━━━━━ SOURCE EXCERPT

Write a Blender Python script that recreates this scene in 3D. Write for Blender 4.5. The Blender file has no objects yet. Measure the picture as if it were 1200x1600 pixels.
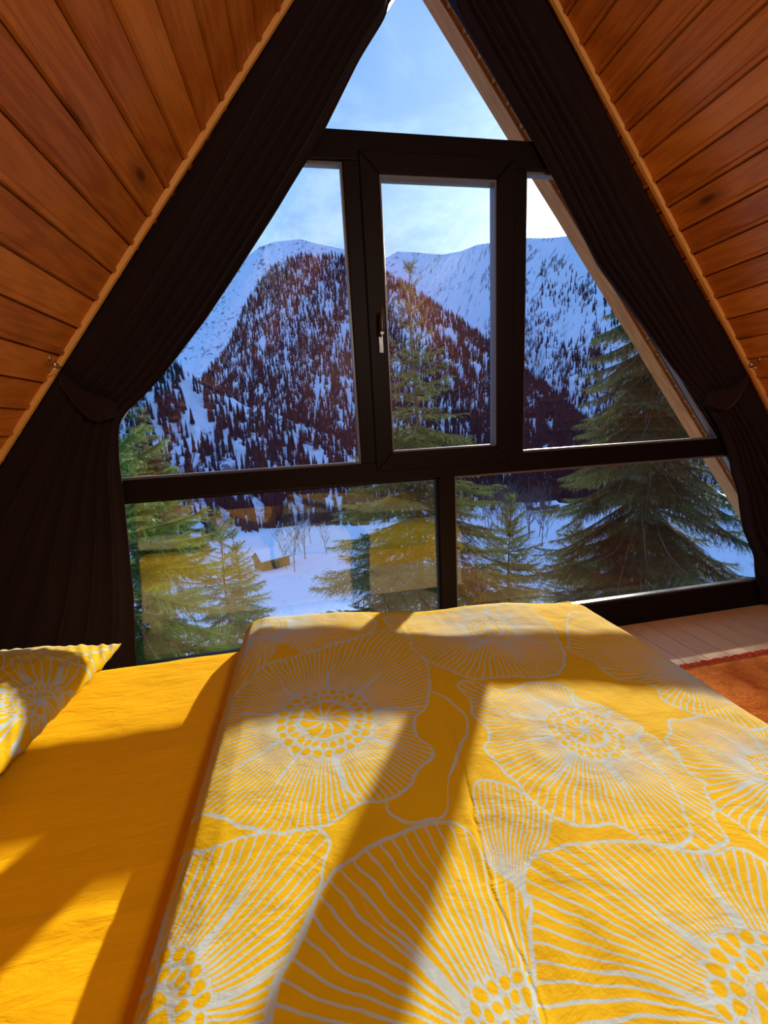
import bpy, math, random
import numpy as np
from mathutils import Matrix, Vector, noise as mnoise

# ------------------------------------------------------------------ camera, sky, sun, exposure
# Distances measured on the window plane, which stands D metres in front of the camera; the camera is 1.242 m above the floor.
D = 2.0
CZ = 1.242
scene = bpy.context.scene
col = scene.collection
scene.view_settings.view_transform = 'Standard'
scene.view_settings.look = 'None'
scene.view_settings.gamma = 1.0
scene.view_settings.exposure = 0.0
scene.view_settings.use_curve_mapping = False

yaw, pitch, roll = math.radians(9.913), math.radians(11.778), math.radians(-3.172)
fwd = Vector((math.sin(yaw)*math.cos(pitch), math.cos(yaw)*math.cos(pitch), -math.sin(pitch)))
r0 = Vector((math.cos(yaw), -math.sin(yaw), 0)); u0 = r0.cross(fwd)
right = r0*math.cos(roll) + u0*math.sin(roll); up = u0*math.cos(roll) - r0*math.sin(roll)
cam = bpy.data.objects.new('camera', bpy.data.cameras.new('camera'))
col.objects.link(cam)
cam.matrix_world = Matrix(((right.x, up.x, -fwd.x, 0), (right.y, up.y, -fwd.y, 0), (right.z, up.z, -fwd.z, CZ), (0, 0, 0, 1)))
cam.data.sensor_fit = 'VERTICAL'; cam.data.sensor_height = 36; cam.data.lens = 652.75/1600*36
cam.data.clip_start = 0.02; cam.data.clip_end = 20000
scene.camera = cam

SUN_AZ, SUN_EL = math.radians(31.9), math.radians(20.5)
sun_dir = Vector((math.sin(SUN_AZ)*math.cos(SUN_EL), math.cos(SUN_AZ)*math.cos(SUN_EL), math.sin(SUN_EL)))
sl = bpy.data.lights.new('sun', 'SUN'); sl.energy = 9.0; sl.angle = math.radians(0.9); sl.color = (1, .95, .86)
so = bpy.data.objects.new('sun', sl); col.objects.link(so)
so.rotation_euler = sun_dir.to_track_quat('Z', 'Y').to_euler(); so.location = (40, 60, 40)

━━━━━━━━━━

> GIVEN REQUEST: Transcribe the material as is, with images omitted.

> FULL SOLUTION:
Write a Blender Python script that recreates this scene in 3D. Write for Blender 4.5. The Blender file has no objects yet. Measure the picture as if it were 1200x1600 pixels.
import bpy, math, random
import numpy as np
from mathutils import Matrix, Vector, noise as mnoise

# ------------------------------------------------------------------ camera, sky, sun, exposure
# Distances measured on the window plane, which stands D metres in front of the camera; the camera is 1.242 m above the floor.
D = 2.0
CZ = 1.242
scene = bpy.context.scene
col = scene.collection
scene.view_settings.view_transform = 'Standard'
scene.view_settings.look = 'None'
scene.view_settings.gamma = 1.0
scene.view_settings.exposure = 0.0
scene.view_settings.use_curve_mapping = False

yaw, pitch, roll = math.radians(9.913), math.radians(11.778), math.radians(-3.172)
fwd = Vector((math.sin(yaw)*math.cos(pitch), math.cos(yaw)*math.cos(pitch), -math.sin(pitch)))
r0 = Vector((math.cos(yaw), -math.sin(yaw), 0)); u0 = r0.cross(fwd)
right = r0*math.cos(roll) + u0*math.sin(roll); up = u0*math.cos(roll) - r0*math.sin(roll)
cam = bpy.data.objects.new('camera', bpy.data.cameras.new('camera'))
col.objects.link(cam)
cam.matrix_world = Matrix(((right.x, up.x, -fwd.x, 0), (right.y, up.y, -fwd.y, 0), (right.z, up.z, -fwd.z, CZ), (0, 0, 0, 1)))
cam.data.sensor_fit = 'VERTICAL'; cam.data.sensor_height = 36; cam.data.lens = 652.75/1600*36
cam.data.clip_start = 0.02; cam.data.clip_end = 20000
scene.camera = cam

SUN_AZ, SUN_EL = math.radians(31.9), math.radians(20.5)
sun_dir = Vector((math.sin(SUN_AZ)*math.cos(SUN_EL), math.cos(SUN_AZ)*math.cos(SUN_EL), math.sin(SUN_EL)))
sl = bpy.data.lights.new('sun', 'SUN'); sl.energy = 9.0; sl.angle = math.radians(0.9); sl.color = (1, .95, .86)
so = bpy.data.objects.new('sun', sl); col.objects.link(so)
so.rotation_euler = sun_dir.to_track_quat('Z', 'Y').to_euler(); so.location = (40, 60, 40)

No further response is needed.